What still confuses me is some videos that I posted before. I hit the ball with a metal cue (so small cue flex. tip is normal, so there should be the same friction as a normal cue) and it seems that the ball went rather to the normal direction. Do you think this is just a sort of double hit? It seems that the ball already started to go oblique immediately after the first contact.

This video is still mysterious, though... maybe some unidentified leftwards force makes the ball go significantly off from parallel to the cue direction, but I will think about this in other occasions.

 

[sophiecentaur]

Because players usually try to push a cue straight forward.

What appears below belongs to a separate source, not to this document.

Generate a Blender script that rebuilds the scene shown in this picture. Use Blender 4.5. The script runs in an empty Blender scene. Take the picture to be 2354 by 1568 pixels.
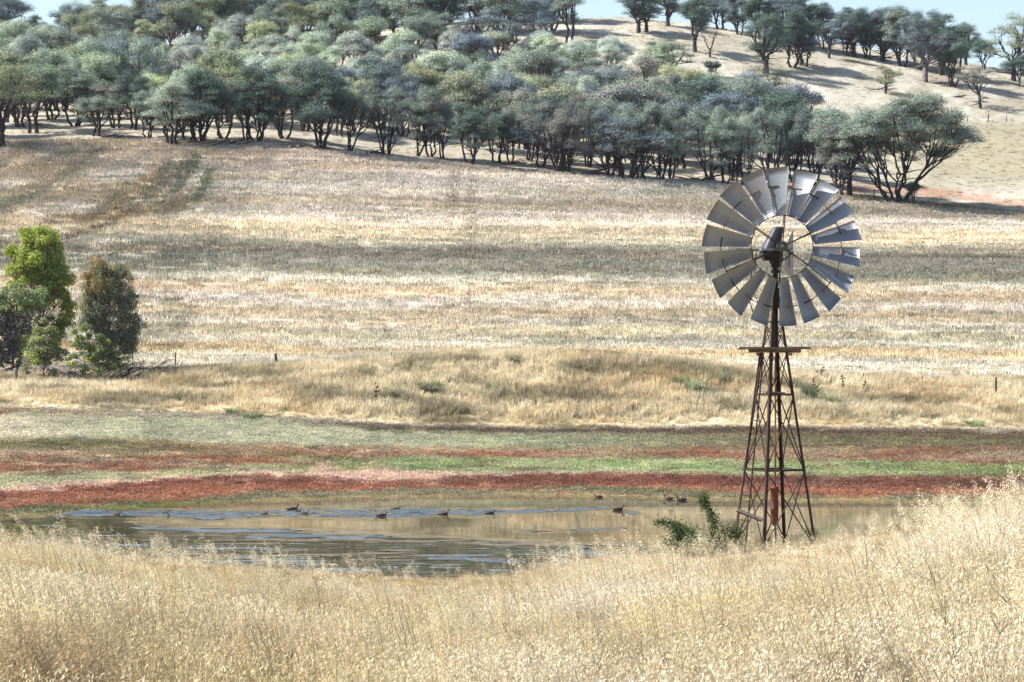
import bpy, math, numpy as np
from mathutils import Vector, Matrix

rng = np.random.default_rng(7)
scene = bpy.context.scene
COL = scene.collection
F, CX, HV = 6539.0, 1177.0, 810.0     # focal length, centre column and horizon row, in units of a 2354 px wide picture
PI = math.pi

# ---------------------------------------------------------------- small helpers
def s2l(c):
    c = np.asarray(c, float) / 255.0
    return np.where(c <= 0.04045, c / 12.92, ((c + 0.055) / 1.055) ** 2.4)

_tab = np.random.default_rng(11).random((256, 256))
def vnoise(x, y, seed=0):
    x = np.asarray(x, float) + seed * 17.31; y = np.asarray(y, float) + seed * 5.77
    xi = np.floor(x).astype(int); yi = np.floor(y).astype(int)
    fx = x - xi; fy = y - yi
    fx = fx * fx * (3 - 2 * fx); fy = fy * fy * (3 - 2 * fy)
    a = _tab[xi & 255, yi & 255]; b = _tab[(xi + 1) & 255, yi & 255]
    c = _tab[xi & 255, (yi + 1) & 255]; d = _tab[(xi + 1) & 255, (yi + 1) & 255]
    return (a * (1 - fx) + b * fx) * (1 - fy) + (c * (1 - fx) + d * fx) * fy
def fbm(x, y, seed=0, o=4):
    t = 0; a = 0.5; n = 0
    for k in range(o):
        t = t + a * vnoise(x * 2 ** k, y * 2 ** k, seed + k); n += a; a *= 0.55
    return t / n

def mesh_np(name, V, faces, mat=None, smooth=False, attrs=None, matidx=None):
    """faces: list of integer arrays, each (n,3) or (n,4)."""
    me = bpy.data.meshes.new(name)
    V = np.asarray(V, np.float32).reshape(-1, 3)
    me.vertices.add(len(V)); me.vertices.foreach_set('co', V.ravel())
    faces = [np.asarray(f, np.int32) for f in faces if len(f)]
    if faces:
        loops = np.concatenate([f.ravel() for f in faces])
        tot = np.concatenate([np.full(len(f), f.shape[1], np.int32) for f in faces])
        st = np.concatenate([[0], np.cumsum(tot)[:-1]]).astype(np.int32)
        me.loops.add(len(loops)); me.loops.foreach_set('vertex_index', loops)
        me.polygons.add(len(tot)); me.polygons.foreach_set('loop_start', st)
        me.polygons.foreach_set('loop_total', tot)
        me.polygons.foreach_set('use_smooth', np.full(len(tot), smooth))
        if matidx is not None:
            me.polygons.foreach_set('material_index', np.asarray(matidx, np.int32))
    for k, (typ, arr) in (attrs or {}).items():
        at = me.attributes.new(k, typ, 'POINT')
        arr = np.asarray(arr)
        if typ == 'FLOAT_COLOR': at.data.foreach_set('color', np.concatenate([arr, np.ones((len(arr), 1))], 1).astype(np.float32).ravel())
        elif typ == 'FLOAT_VECTOR': at.data.foreach_set('vector', arr.astype(np.float32).ravel())
        elif typ == 'INT': at.data.foreach_set('value', arr.astype(np.int32).ravel())
        else: at.data.foreach_set('value', arr.astype(np.float32).ravel())
    for m in (mat if isinstance(mat, (list, tuple)) else [mat]):
        if m is not None: me.materials.append(m)
    me.update(calc_edges=True)
    return me

def obj(name, me, parent=None, loc=None):
    o = bpy.data.objects.new(name, me); COL.objects.link(o)
    if parent is not None: o.parent = parent
    if loc is not None: o.location = loc
    return o
def tag(o, label=None, cat=None, group=None, kind=None):
    for k, v in (('label', label), ('category', cat), ('group', group), ('kind', kind)):
        if v: o[k] = v
    return o
def empty(name, loc, label=None, cat=None, group=None, rz=0.0):
    o = bpy.data.objects.new(name, None); COL.objects.link(o)
    o.location = loc; o.rotation_euler = (0, 0, rz); o.empty_display_size = 0.3
    return tag(o, label, cat, group)

class MB:
    """collects bars, tubes, boxes and plates for ONE mesh"""
    def __init__(s): s.V = []; s.Q = []; s.T = []; s.n = 0
    def add(s, V, Q=(), T=()):
        V = np.asarray(V, float).reshape(-1, 3)
        if len(Q): s.Q.append(np.asarray(Q, int) + s.n)
        if len(T): s.T.append(np.asarray(T, int) + s.n)
        s.V.append(V); s.n += len(V)
    def tube(s, pts, rad, n=6, cap=True, up=(0, 0, 1)):
        P = np.asarray(pts, float); k = len(P)
        R = np.full(k, rad) if np.isscalar(rad) else np.asarray(rad, float)
        T = np.gradient(P, axis=0); T /= np.maximum(np.linalg.norm(T, axis=1, keepdims=True), 1e-9)
        u = np.asarray(up, float)
        if abs(T[0] @ u) > 0.95: u = np.array((1.0, 0.07, 0))
        A = np.cross(T, u); A /= np.maximum(np.linalg.norm(A, axis=1, keepdims=True), 1e-9)
        B = np.cross(A, T)
        a = np.arange(n) * 2 * PI / n + PI / n
        ring = P[:, None] + R[:, None, None] * (np.cos(a)[None, :, None] * A[:, None] + np.sin(a)[None, :, None] * B[:, None])
        V = ring.reshape(-1, 3)
        i = np.arange(k - 1)[:, None] * n; j = np.arange(n)[None]; j2 = (j + 1) % n
        Q = np.stack([i + j, i + j2, i + n + j2, i + n + j], -1).reshape(-1, 4)
        T_ = []
        if cap:
            V = np.concatenate([V, P[:1], P[-1:]]); c0 = k * n; c1 = c0 + 1
            T_ = [(c0, (q + 1) % n, q) for q in range(n)] + [(c1, (k - 1) * n + q, (k - 1) * n + (q + 1) % n) for q in range(n)]
        s.add(V, Q, T_)
    def bar(s, a, b, w, h=None, up=(0, 0, 1)):
        a = np.asarray(a, float); b = np.asarray(b, float); h = h or w
        t = b - a; t /= np.linalg.norm(t); u = np.asarray(up, float)
        if abs(t @ u) > 0.97: u = np.array((0.0, 1, 0))
        x = np.cross(t, u); x /= np.linalg.norm(x); y = np.cross(x, t)
        V = [p + sx * x * w / 2 + sy * y * h / 2 for p in (a, b) for sx, sy in ((-1, -1), (1, -1), (1, 1), (-1, 1))]
        s.add(V, [(0, 1, 2, 3)[::-1], (4, 5, 6, 7), (0, 1, 5, 4), (1, 2, 6, 5), (2, 3, 7, 6), (3, 0, 4, 7)])
    def angle(s, a, b, w, t, ex, ey):
        """angle iron: two flanges along ex and ey from the corner line a-b"""
        a = np.asarray(a, float); b = np.asarray(b, float); ex = np.asarray(ex, float); ey = np.asarray(ey, float)
        poly = [(0, 0), (w, 0), (w, t), (t, t), (t, w), (0, w)]
        V = [p + ex * q[0] + ey * q[1] for p in (a, b) for q in poly]
        Q = [(i, (i + 1) % 6, 6 + (i + 1) % 6, 6 + i) for i in range(6)]
        Q += [(0, 3, 2, 1), (0, 5, 4, 3), (6, 7, 8, 9), (6, 9, 10, 11)]
        s.add(V, Q)
    def build(s, name, mat, parent=None, smooth=False, loc=None):
        V = np.concatenate(s.V); Q = np.concatenate(s.Q) if s.Q else np.zeros((0, 4), int)
        T = np.concatenate(s.T) if s.T else np.zeros((0, 3), int)
        return obj(name, mesh_np(name, V, [Q, T], mat, smooth), parent, loc)

# ---------------------------------------------------------------- node helpers
def material(name):
    m = bpy.data.materials.new(name); m.use_nodes = True
    nt = m.node_tree; nt.nodes.clear()
    out = nt.nodes.new('ShaderNodeOutputMaterial')
    return m, nt, out
def N(nt, typ, **kw):
    n = nt.nodes.new(typ)
    for k, v in kw.items():
        if k.startswith('i_'):
            key = k[2:]
            key = int(key) if key.isdigit() else key.replace('_', ' ')
            n.inputs[key].default_value = v
        else: setattr(n, k, v)
    return n
def L(nt, a, b): nt.links.new(a, b)
def mix_rgb(nt, mode, fac, a, b):
    n = nt.nodes.new('ShaderNodeMix'); n.data_type = 'RGBA'; n.blend_type = mode; n.clamp_factor = True
    for sock, v in ((n.inputs[0], fac), (n.inputs[6], a), (n.inputs[7], b)):
        if hasattr(v, 'is_output'): L(nt, v, sock)
        else: sock.default_value = v if not isinstance(v, (tuple, list)) or len(v) == 4 else (*v, 1)
    return n.outputs[2]
def noise(nt, vec, scale, detail=3, rough=0.55):
    n = N(nt, 'ShaderNodeTexNoise'); n.inputs['Scale'].default_value = scale
    n.inputs['Detail'].default_value = detail; n.inputs['Roughness'].default_value = rough
    if vec is not None: L(nt, vec, n.inputs['Vector'])
    return n.outputs['Fac']
def remap(nt, v, a, b, c, d):
    n = N(nt, 'ShaderNodeMapRange'); L(nt, v, n.inputs[0])
    for i, q in zip((1, 2, 3, 4), (a, b, c, d)): n.inputs[i].default_value = q
    return n.outputs[0]
def vmap(nt, vec, scale):
    n = N(nt, 'ShaderNodeMapping'); n.inputs['Scale'].default_value = scale; L(nt, vec, n.inputs['Vector'])
    return n.outputs[0]
def scale_col(nt, col, v):
    n = N(nt, 'ShaderNodeVectorMath', operation='SCALE'); L(nt, col, n.inputs[0]); L(nt, v, n.inputs[3]); return n.outputs[0]

ALB = 0.62          # share of the sunlit colour seen in the picture taken as reflectance

def desat(c, k):
    c = np.asarray(c, float); g = c @ np.array((.3, .55, .15)); return c * (1 - k) + g[..., None] * k

def plant_material(name, src, transl=0.35, attr='tint', lo=0.7, hi=1.25, rough=0.75, glow=(1, 1, 1)):
    """thin leaves: diffuse + translucent. src: INSTANCER (attribute of the scattered point), OBJECT (object colour) or a colour"""
    m, nt, out = material(name)
    if src == 'INSTANCER':
        a = N(nt, 'ShaderNodeAttribute'); a.attribute_type = 'INSTANCER'; a.attribute_name = attr; col = a.outputs['Color']
    elif src == 'OBJECT': col = N(nt, 'ShaderNodeObjectInfo').outputs['Color']
    else: col = N(nt, 'ShaderNodeRGB'); col.outputs[0].default_value = (*src, 1); col = col.outputs[0]
    v = N(nt, 'ShaderNodeAttribute'); v.attribute_name = 'var'
    k = remap(nt, v.outputs['Fac'], 0, 1, lo, hi)
    col = scale_col(nt, col, k)
    h = N(nt, 'ShaderNodeAttribute'); h.attribute_name = 'hue'       # part-to-part colour (stem to seed, old to new leaf)
    col = mix_rgb(nt, 'MULTIPLY', 1.0, col, h.outputs['Color'])
    d = N(nt, 'ShaderNodeBsdfDiffuse'); L(nt, col, d.inputs[0])
    t = N(nt, 'ShaderNodeBsdfTranslucent'); tc = mix_rgb(nt, 'MULTIPLY', 1.0, col, (*glow, 1)); L(nt, tc, t.inputs[0])
    mx = N(nt, 'ShaderNodeMixShader'); mx.inputs[0].default_value = transl
    L(nt, d.outputs[0], mx.inputs[1]); L(nt, t.outputs[0], mx.inputs[2]); L(nt, mx.outputs[0], out.inputs[0])
    return m
def simple_material(name, col, rough=0.8, metal=0.0, vary=0.3, scale=8.0, stretch=(1, 1, 1), col2=None, bump=0.0, spec=0.3):
    m, nt, out = material(name)
    tc = N(nt, 'ShaderNodeTexCoord').outputs['Object']
    vec = vmap(nt, tc, stretch)
    n1 = noise(nt, vec, scale, 5)
    base = mix_rgb(nt, 'MIX', remap(nt, n1, 0.35, 0.65, 0, 1), (*col, 1), (*(col2 or tuple(c * (1 - vary) for c in col)), 1))
    b = N(nt, 'ShaderNodeBsdfPrincipled'); L(nt, base, b.inputs['Base Color'])
    b.inputs['Roughness'].default_value = rough; b.inputs['Metallic'].default_value = metal
    b.inputs['Specular IOR Level'].default_value = spec
    if bump:
        bp = N(nt, 'ShaderNodeBump', i_Strength=bump, i_Distance=0.02); L(nt, noise(nt, vec, scale * 3, 4), bp.inputs['Height'])
        L(nt, bp.outputs[0], b.inputs['Normal'])
    L(nt, b.outputs[0], out.inputs[0])
    return m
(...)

I believe that is true but that doesn't imply that there is no lateral force from the cue (the fact that it requires some effort must imply there is some lateral force). So how could one measure the actual impulse? Answer has to be by observing the actual direction of the resulting motion of the ball when hung on a string. You have already done that on a few (or one) occasions and you would really need to do several runs (>10) with the same contact point etc. and analyse the result by taking the mean after discarding any that don't fit the pattern. It may need a mechanical actuator, rather than a human. Also, it would be interesting to find out the coeff of friction, which could be dominated by the cue tip, so a flat ceramic plate could be used with a cue tip under a known mass and a spring balance used to pull it along the surface of the plate. There have been various values suggested but I wonder how well justified they are. Varying the applied weight could show how linear the friction is - which could really spoil your day if you wanted to make real sense of it.